→ **Data provided**
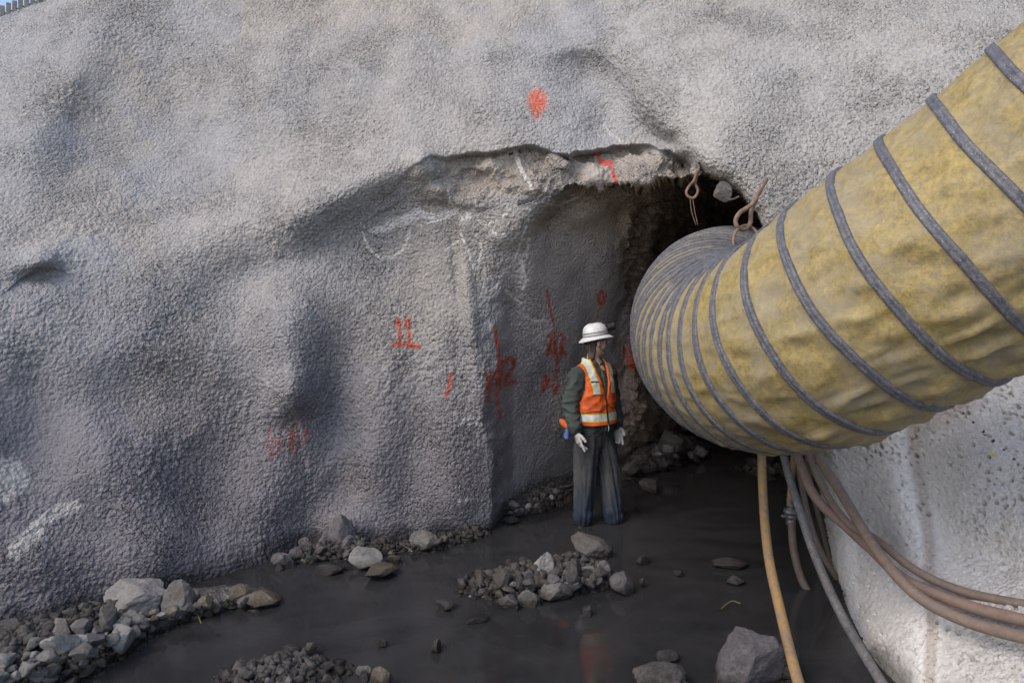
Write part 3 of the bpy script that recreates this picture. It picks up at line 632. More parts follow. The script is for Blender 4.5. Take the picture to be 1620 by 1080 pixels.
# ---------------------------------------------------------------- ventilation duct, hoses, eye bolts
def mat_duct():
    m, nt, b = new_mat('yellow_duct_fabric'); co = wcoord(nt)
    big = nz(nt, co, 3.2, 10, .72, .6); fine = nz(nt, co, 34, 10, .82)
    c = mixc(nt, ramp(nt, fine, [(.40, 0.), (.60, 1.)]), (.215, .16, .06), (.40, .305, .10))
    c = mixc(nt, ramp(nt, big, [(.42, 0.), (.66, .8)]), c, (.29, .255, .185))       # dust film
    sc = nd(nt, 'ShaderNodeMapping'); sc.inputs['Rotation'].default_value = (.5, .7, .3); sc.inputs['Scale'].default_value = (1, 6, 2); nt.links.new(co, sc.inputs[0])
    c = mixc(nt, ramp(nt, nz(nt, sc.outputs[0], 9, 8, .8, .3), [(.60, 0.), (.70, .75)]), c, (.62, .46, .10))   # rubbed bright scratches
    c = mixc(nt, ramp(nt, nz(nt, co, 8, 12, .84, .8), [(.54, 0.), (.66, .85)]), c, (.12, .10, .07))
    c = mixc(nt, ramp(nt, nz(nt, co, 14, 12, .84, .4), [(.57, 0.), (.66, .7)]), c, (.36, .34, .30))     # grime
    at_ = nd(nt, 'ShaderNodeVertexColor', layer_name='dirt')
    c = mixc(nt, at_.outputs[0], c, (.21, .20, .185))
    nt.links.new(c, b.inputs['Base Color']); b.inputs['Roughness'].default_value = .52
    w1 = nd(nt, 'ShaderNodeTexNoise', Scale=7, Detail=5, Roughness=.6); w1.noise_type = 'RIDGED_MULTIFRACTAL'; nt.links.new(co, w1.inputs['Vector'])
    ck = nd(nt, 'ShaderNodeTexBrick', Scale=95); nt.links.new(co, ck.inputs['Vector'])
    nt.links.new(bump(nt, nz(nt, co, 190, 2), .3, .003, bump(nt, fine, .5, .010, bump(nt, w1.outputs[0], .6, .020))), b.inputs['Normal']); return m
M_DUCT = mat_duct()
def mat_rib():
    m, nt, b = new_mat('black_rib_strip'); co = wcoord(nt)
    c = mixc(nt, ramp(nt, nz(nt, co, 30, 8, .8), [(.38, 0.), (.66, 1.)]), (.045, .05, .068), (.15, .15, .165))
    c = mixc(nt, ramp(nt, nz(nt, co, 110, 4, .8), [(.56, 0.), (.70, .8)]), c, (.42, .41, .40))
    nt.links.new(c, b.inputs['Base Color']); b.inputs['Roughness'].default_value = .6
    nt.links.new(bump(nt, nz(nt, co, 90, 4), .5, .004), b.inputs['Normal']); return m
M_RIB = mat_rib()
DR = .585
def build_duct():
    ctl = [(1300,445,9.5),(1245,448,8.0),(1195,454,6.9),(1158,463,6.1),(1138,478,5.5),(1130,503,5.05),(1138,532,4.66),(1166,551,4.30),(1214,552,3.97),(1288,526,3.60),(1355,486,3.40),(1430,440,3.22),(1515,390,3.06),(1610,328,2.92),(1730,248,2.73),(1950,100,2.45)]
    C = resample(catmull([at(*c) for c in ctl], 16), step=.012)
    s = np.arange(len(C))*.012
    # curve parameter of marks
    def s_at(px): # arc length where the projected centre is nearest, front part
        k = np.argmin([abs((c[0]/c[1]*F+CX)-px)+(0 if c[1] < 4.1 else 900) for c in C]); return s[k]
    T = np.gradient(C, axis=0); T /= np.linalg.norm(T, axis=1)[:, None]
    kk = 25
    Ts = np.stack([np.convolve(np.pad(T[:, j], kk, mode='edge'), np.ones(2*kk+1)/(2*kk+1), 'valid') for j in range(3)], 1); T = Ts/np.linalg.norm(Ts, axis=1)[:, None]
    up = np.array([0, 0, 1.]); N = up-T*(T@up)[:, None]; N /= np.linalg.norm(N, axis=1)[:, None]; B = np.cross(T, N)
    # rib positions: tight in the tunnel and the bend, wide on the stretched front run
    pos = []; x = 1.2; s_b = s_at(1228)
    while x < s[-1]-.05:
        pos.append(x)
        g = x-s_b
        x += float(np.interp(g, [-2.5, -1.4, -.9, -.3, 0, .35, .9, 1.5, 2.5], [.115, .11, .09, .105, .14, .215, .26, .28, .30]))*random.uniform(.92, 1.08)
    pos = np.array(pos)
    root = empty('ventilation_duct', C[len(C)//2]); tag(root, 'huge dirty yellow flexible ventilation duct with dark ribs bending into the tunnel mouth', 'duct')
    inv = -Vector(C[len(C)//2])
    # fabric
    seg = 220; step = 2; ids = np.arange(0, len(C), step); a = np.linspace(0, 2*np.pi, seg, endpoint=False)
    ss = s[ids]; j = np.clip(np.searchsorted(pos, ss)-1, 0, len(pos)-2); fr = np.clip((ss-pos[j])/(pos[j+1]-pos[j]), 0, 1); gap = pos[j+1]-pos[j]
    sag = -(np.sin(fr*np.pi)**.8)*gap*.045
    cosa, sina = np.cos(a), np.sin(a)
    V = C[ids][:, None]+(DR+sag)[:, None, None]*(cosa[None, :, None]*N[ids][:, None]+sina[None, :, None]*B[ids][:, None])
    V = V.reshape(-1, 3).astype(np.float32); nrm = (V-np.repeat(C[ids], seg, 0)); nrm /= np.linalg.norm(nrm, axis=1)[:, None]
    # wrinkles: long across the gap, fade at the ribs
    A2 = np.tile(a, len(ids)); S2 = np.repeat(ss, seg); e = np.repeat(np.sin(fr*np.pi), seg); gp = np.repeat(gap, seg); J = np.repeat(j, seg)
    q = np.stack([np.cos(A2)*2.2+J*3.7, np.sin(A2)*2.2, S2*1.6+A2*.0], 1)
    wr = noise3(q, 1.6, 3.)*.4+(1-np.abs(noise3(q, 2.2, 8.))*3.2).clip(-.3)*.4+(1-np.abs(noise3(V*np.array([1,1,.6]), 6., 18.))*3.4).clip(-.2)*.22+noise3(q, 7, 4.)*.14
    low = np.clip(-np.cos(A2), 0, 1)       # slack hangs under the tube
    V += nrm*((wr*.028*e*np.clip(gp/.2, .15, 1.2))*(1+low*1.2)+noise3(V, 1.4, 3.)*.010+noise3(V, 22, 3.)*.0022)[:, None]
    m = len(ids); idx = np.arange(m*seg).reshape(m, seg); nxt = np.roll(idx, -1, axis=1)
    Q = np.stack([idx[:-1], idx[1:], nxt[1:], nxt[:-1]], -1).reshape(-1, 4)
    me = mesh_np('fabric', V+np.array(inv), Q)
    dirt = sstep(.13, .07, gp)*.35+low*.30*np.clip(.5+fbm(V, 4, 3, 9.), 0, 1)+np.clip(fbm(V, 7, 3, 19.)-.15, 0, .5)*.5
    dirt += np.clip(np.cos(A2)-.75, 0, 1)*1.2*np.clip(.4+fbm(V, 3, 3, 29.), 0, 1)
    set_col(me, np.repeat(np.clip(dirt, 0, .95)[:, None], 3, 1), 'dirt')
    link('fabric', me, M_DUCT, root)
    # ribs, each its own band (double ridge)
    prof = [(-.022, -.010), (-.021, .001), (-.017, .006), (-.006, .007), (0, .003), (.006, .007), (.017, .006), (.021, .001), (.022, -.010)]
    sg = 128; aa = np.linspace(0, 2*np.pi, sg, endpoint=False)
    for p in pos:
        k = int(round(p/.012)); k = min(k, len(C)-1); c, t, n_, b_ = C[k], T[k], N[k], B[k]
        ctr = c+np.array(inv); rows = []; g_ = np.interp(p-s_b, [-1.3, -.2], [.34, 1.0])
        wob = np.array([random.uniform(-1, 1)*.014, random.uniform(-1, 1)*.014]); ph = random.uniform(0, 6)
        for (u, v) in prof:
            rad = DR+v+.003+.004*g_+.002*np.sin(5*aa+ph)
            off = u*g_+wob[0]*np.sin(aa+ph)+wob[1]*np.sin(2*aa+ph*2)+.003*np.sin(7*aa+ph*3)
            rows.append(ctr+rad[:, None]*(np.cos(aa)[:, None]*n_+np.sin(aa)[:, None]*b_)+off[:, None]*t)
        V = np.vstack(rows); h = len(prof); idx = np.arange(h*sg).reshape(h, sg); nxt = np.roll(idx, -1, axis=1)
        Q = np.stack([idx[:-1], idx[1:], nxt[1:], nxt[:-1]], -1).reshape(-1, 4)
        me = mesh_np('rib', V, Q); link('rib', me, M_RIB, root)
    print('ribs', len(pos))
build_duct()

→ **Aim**
Using the listing above, state the number of lines that hold "repeat", with no other text.

→ **Exercise output**
3